* _WORK REQUIRED_
Return all lines with the word "this" in them.

(3D scene scripts)

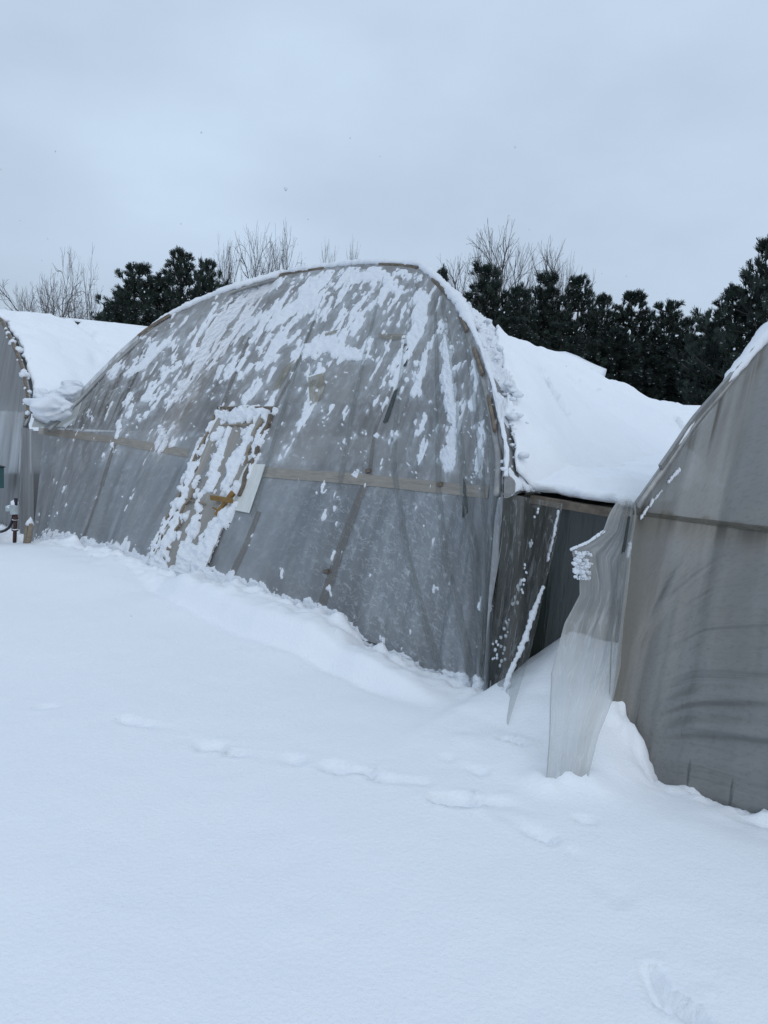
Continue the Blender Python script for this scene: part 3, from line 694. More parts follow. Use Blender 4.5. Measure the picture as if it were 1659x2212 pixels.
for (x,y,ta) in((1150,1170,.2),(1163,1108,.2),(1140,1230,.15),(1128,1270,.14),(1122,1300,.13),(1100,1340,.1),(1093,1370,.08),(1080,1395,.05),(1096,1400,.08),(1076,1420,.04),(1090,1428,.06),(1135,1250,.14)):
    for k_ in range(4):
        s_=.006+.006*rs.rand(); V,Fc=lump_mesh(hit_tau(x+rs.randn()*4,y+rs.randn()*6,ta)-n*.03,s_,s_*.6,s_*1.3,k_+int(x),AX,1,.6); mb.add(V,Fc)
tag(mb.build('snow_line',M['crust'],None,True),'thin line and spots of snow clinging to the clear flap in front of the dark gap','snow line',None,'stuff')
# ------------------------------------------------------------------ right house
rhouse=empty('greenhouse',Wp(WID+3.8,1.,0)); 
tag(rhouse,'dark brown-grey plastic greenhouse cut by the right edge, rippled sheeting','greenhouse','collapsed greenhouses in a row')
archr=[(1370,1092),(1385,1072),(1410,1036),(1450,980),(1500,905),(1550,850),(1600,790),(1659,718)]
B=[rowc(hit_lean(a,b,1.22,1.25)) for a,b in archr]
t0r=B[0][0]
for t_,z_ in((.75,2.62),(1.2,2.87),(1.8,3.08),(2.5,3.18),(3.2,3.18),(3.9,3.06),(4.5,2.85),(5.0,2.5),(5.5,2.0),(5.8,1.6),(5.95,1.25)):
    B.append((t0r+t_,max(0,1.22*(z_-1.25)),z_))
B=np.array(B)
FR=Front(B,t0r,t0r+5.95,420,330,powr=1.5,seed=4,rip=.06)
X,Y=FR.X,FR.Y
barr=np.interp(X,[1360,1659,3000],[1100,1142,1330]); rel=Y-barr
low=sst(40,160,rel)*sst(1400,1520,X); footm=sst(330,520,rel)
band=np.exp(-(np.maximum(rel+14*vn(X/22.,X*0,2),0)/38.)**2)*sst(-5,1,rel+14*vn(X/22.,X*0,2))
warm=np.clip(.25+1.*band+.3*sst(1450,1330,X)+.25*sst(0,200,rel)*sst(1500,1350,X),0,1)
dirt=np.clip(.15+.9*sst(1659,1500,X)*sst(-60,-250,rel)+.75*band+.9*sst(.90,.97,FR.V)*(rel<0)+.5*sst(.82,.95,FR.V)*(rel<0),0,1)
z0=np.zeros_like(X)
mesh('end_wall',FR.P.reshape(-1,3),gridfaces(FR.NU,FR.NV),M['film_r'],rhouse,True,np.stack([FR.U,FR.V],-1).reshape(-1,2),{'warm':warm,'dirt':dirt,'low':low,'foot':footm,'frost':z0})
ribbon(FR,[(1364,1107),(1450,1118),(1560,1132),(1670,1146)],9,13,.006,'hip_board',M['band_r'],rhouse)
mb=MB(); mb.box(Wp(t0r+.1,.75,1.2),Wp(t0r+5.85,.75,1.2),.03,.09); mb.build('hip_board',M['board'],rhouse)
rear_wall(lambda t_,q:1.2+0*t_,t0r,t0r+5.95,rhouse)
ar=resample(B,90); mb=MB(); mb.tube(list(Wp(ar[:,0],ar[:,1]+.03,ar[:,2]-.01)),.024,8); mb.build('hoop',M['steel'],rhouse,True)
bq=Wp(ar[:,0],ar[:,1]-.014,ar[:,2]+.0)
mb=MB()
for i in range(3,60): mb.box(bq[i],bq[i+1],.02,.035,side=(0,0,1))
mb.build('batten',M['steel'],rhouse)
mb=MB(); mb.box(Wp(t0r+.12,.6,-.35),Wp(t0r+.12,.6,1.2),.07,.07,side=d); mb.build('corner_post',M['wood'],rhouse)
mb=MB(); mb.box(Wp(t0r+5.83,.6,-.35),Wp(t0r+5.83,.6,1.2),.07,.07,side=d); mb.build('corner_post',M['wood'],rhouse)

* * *

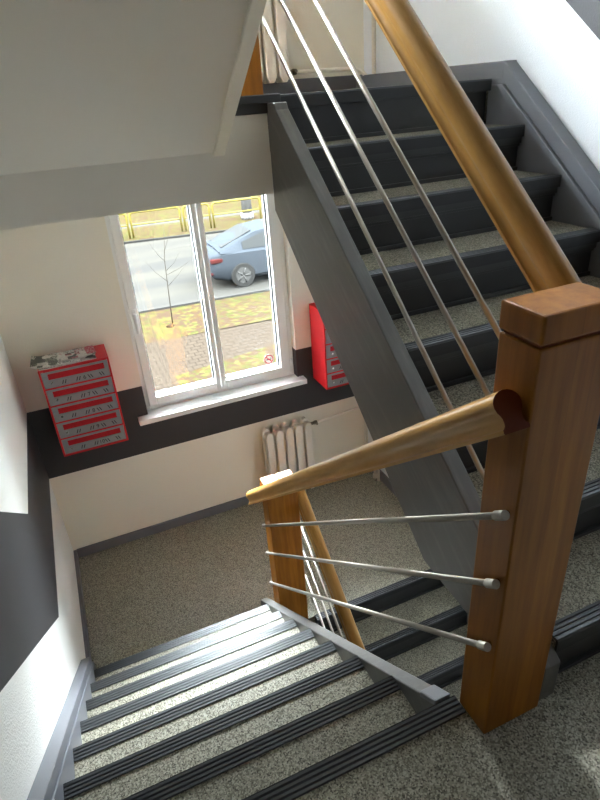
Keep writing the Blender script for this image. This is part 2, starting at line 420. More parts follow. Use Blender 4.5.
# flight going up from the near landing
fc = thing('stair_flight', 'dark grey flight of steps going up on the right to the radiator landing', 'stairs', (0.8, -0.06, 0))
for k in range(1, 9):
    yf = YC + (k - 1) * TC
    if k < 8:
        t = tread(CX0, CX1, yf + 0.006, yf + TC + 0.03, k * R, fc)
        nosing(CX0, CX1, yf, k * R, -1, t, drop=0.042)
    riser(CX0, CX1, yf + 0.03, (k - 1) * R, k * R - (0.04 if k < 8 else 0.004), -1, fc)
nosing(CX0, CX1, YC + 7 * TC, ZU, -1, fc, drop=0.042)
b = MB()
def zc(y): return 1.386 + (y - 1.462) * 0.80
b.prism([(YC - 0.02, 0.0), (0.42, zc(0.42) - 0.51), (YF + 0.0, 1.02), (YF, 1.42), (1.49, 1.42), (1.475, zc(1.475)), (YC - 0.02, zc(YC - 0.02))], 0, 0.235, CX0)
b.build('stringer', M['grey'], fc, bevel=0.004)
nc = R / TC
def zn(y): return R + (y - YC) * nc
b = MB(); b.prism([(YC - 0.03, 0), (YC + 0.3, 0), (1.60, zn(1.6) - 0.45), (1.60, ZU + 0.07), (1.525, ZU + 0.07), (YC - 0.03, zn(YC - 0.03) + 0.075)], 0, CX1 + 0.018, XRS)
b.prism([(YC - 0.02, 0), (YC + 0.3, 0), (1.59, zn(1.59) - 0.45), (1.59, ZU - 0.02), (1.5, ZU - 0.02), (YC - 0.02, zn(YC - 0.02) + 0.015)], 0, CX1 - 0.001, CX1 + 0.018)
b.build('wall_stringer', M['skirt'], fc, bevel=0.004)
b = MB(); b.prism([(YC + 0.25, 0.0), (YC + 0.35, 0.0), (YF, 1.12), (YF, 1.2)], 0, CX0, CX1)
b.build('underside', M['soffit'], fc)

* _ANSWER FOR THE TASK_
Continue the Blender Python script for this scene: part 3, from line 694. More parts follow. Use Blender 4.5. Measure the picture as if it were 1659x2212 pixels.
Keep writing the Blender script for this image. This is part 2, starting at line 420. More parts follow. Use Blender 4.5.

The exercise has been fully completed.